Business, Cloud Computing, Enterprise, Hardware, Rumors

Is OCZ Done?

OCZ’s [NASDAQ (we’re not sure for how long):OCZ] stock took another, likely finishing blow on the markets today, with an astonishing 41% erosion of the share price on top of the 33% that had happened only the day before. At this current rate of the share’s value, one has to wonder what the heck has been going on with the investors that hold the stock and how much of this is real. Truly, OCZ is not worth the $30 million that it’s current stock is valued at with the share price at $0.43 after close and AH trading had ended.

I believe that OCZ could easily be worth more than $30 million, but now that they’ve basically been forced down to that valuation by investors, they suddenly become an attractive take-over target by virtually anyone. Remember, they’ve got a significant amount of IP with their acquisitions of companies like Indilinx, PLX and Sanrad. The IP alone is worth millions, not to mention the OCZ brand name and their distribution channels.

I believe that a SanDisk, Samsung, Toshiba or even a Seagate or Western Digital could benefit from acquiring the brand and associated IP and engineers. Clearly OCZ had issues being profitable, but it doesn’t mean that their products were necessarily bad.

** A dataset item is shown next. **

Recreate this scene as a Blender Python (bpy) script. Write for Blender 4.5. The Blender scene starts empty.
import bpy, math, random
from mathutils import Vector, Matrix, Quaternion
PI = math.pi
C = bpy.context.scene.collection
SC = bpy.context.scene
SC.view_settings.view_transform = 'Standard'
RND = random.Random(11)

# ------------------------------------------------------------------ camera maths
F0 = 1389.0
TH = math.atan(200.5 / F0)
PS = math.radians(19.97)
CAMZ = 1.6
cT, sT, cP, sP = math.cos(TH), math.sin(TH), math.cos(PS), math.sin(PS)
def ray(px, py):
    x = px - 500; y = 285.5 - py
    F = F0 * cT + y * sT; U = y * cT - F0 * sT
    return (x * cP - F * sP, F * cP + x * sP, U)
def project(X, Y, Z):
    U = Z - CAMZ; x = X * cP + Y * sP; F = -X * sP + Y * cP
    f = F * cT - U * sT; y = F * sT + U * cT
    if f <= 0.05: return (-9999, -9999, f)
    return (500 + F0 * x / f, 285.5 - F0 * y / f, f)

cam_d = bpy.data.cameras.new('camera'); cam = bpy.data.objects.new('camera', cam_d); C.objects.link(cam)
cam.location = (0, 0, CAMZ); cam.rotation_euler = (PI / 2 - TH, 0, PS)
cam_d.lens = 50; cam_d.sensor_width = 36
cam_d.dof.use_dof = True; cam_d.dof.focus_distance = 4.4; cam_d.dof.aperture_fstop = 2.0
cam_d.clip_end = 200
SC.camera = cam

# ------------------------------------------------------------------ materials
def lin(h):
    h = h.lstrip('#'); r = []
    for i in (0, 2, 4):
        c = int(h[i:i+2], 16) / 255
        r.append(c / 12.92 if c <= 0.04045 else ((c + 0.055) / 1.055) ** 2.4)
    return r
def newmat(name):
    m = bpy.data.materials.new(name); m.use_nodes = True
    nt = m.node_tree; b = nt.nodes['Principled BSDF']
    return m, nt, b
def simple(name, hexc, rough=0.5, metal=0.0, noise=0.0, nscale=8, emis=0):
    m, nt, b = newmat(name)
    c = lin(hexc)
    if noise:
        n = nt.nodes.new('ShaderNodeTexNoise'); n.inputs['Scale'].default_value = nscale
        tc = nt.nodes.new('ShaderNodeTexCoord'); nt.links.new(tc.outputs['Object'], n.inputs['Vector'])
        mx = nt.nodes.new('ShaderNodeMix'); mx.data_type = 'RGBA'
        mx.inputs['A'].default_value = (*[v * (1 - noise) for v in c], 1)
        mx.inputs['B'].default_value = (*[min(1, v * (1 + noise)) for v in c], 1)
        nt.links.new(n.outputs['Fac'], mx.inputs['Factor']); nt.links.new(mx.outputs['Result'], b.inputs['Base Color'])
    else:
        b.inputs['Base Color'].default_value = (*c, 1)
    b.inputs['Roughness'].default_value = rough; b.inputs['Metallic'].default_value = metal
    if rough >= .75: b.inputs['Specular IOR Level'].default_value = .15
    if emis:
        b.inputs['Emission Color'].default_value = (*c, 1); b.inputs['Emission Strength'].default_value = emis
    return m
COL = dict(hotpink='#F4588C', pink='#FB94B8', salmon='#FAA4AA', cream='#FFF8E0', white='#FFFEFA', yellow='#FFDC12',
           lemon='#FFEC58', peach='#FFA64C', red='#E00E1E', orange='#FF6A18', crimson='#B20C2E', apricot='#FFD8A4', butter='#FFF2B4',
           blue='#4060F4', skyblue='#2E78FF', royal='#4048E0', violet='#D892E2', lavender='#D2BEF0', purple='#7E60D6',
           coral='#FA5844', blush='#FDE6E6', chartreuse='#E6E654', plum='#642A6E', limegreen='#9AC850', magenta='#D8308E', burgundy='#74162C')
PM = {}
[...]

If any of the above companies decides that $30 million is the right price for OCZ, we could see some rumors pop up once again and drive the share price up. That’s the problem with OCZ’s stock, it is far too sensitive to rumors and share price manipulation. At this point, the best thing that could happen to the company is an acquisition and removal from the NASDAQ, it would be best for the employees and their customers as well as distributors.

It is really sad to see OCZ go, but I just don’t see the company coming back from this deep of a hole. It’s merely a matter of time until they’re delisted from the NASDAQ for being a penny stock. At $0.43 the stock would have to grow more than 100% in order to even come close to being above $1.00 a share once again.